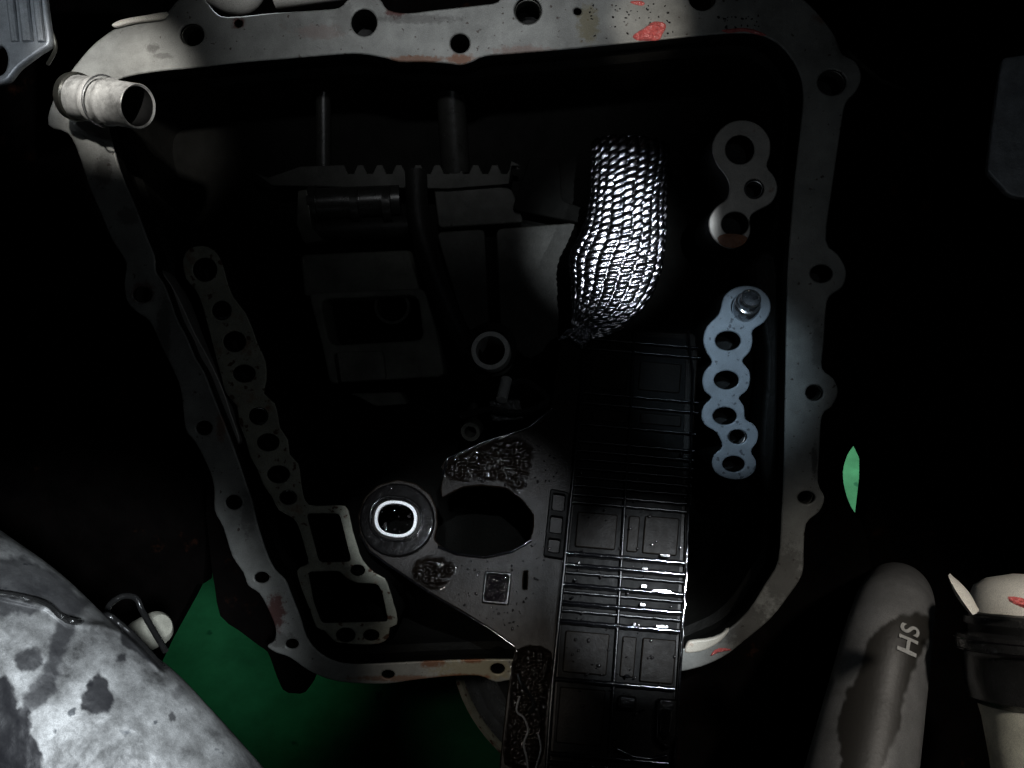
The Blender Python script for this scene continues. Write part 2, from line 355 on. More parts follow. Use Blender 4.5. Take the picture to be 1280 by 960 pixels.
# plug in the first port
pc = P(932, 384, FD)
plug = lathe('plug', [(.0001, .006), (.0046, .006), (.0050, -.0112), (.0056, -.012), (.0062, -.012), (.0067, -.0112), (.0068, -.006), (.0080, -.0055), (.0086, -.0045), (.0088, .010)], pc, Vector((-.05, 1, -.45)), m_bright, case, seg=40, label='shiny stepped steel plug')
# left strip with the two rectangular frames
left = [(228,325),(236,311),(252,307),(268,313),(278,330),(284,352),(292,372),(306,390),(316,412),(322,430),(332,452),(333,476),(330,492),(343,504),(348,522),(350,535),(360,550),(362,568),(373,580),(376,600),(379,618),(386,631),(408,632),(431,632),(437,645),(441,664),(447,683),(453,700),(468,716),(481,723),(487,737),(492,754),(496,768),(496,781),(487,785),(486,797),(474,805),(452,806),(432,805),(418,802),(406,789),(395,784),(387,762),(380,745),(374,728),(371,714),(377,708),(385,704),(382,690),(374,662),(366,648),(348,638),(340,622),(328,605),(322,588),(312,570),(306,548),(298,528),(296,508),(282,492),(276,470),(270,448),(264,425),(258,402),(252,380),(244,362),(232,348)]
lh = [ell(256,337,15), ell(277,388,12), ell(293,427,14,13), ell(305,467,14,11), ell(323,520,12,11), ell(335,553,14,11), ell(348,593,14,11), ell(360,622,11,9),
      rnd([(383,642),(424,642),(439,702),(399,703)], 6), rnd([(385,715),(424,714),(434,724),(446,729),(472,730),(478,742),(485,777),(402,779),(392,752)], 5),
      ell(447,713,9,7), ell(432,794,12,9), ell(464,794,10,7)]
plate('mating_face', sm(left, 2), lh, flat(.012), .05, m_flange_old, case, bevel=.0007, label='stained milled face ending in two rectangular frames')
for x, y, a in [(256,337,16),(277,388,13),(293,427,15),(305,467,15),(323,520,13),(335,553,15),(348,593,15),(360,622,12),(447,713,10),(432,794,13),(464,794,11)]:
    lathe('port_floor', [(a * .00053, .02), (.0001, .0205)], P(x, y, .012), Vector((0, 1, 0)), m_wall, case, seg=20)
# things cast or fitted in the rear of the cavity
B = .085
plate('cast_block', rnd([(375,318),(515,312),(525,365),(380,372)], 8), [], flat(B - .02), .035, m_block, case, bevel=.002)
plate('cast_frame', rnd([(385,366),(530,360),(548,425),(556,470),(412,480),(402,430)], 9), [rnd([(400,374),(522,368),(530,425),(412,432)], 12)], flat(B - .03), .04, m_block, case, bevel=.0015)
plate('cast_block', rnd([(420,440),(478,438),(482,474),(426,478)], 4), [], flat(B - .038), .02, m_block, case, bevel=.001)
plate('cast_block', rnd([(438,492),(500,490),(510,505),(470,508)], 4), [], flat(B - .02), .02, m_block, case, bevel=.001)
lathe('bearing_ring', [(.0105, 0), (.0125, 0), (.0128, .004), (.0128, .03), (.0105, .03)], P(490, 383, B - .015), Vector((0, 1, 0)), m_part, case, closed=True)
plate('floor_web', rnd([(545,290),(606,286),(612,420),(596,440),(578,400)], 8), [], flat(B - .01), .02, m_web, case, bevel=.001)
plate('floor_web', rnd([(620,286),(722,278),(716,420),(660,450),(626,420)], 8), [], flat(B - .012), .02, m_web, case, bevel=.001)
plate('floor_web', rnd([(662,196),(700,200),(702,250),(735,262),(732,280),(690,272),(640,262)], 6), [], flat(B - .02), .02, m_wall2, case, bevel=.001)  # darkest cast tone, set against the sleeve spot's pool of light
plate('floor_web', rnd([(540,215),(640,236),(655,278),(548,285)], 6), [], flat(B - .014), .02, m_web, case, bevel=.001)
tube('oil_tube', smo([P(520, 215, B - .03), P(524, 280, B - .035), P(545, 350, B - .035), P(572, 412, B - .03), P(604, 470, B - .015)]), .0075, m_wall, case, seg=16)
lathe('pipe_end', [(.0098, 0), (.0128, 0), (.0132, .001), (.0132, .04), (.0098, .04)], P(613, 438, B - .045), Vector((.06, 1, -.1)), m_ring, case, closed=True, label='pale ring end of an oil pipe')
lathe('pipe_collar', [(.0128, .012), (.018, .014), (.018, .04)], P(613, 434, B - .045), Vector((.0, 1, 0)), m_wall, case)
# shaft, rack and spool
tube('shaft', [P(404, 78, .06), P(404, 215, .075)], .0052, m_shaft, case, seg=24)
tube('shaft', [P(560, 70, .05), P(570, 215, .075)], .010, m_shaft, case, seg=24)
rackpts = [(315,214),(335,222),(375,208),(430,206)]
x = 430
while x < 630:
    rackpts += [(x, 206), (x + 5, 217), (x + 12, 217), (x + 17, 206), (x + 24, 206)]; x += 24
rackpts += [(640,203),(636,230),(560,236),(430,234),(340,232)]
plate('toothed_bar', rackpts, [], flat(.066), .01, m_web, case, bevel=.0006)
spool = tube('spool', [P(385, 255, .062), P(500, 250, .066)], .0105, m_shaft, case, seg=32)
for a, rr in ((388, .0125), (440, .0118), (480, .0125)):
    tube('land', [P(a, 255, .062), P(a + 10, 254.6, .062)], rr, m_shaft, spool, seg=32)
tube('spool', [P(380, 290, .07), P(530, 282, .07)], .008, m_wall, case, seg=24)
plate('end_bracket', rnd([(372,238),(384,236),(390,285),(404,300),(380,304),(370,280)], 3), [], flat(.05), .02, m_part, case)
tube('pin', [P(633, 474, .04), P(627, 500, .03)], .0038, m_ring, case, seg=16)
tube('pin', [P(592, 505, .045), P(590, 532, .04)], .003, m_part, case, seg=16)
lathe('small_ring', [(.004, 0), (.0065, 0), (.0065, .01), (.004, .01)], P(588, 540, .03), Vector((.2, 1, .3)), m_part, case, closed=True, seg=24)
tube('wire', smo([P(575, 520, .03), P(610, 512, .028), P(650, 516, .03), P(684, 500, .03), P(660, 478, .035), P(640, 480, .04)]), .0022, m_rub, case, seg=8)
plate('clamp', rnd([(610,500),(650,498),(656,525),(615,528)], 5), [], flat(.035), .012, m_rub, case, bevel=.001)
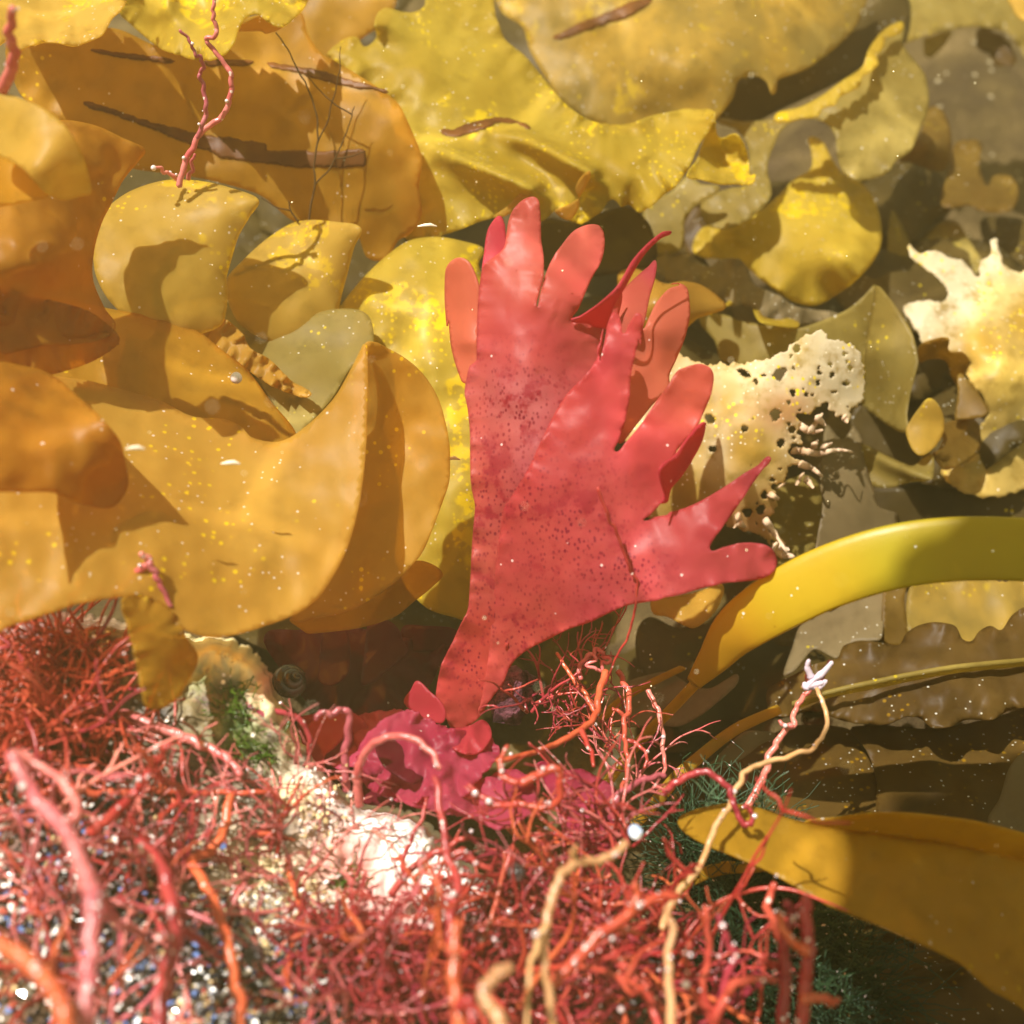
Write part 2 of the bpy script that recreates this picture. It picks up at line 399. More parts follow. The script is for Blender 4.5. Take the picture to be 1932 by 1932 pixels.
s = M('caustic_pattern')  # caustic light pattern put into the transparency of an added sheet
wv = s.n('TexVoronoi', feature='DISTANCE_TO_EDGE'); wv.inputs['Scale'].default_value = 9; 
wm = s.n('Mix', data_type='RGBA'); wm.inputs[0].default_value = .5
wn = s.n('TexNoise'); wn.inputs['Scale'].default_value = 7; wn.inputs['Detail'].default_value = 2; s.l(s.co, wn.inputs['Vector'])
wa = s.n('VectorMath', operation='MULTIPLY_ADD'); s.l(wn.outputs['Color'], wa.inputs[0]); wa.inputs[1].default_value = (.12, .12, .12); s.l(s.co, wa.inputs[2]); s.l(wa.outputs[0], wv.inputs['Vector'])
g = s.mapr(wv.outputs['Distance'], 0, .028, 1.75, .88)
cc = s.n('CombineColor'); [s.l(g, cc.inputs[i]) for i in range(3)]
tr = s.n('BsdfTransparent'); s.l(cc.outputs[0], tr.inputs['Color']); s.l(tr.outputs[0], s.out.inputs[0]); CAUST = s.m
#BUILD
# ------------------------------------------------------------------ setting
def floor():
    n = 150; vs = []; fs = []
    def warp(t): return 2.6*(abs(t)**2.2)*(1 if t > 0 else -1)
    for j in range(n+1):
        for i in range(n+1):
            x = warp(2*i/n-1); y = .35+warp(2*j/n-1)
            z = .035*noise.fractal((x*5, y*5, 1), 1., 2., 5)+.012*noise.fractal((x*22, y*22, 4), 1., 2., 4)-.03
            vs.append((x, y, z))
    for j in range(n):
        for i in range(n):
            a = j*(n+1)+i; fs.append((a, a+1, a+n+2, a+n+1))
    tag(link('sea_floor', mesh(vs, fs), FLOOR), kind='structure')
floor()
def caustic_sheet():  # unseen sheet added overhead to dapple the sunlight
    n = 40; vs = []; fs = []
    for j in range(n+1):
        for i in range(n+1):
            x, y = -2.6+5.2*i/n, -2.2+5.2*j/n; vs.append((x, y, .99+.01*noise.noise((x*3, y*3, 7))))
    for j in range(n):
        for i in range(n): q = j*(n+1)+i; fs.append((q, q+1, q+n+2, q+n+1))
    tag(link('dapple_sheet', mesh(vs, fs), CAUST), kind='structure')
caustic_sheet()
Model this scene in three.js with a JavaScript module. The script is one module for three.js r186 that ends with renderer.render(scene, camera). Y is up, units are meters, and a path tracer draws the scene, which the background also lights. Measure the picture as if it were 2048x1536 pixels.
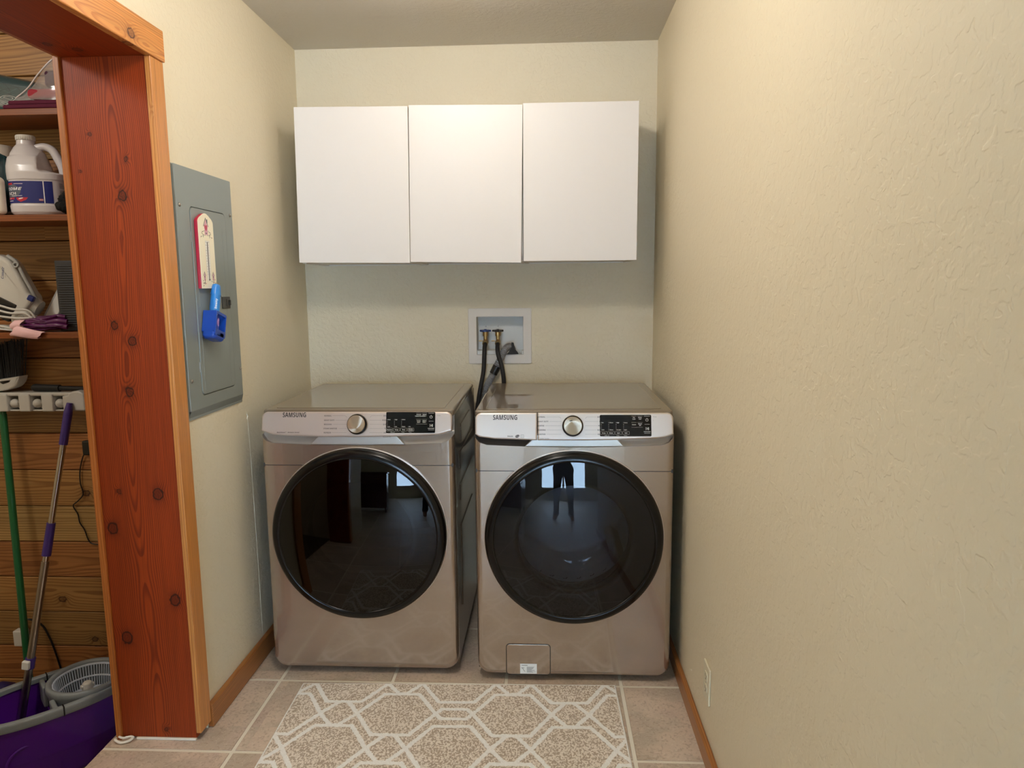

- What is expected:
State how many lines of the records above contain the word "Write", and give only that number.

- The response:
2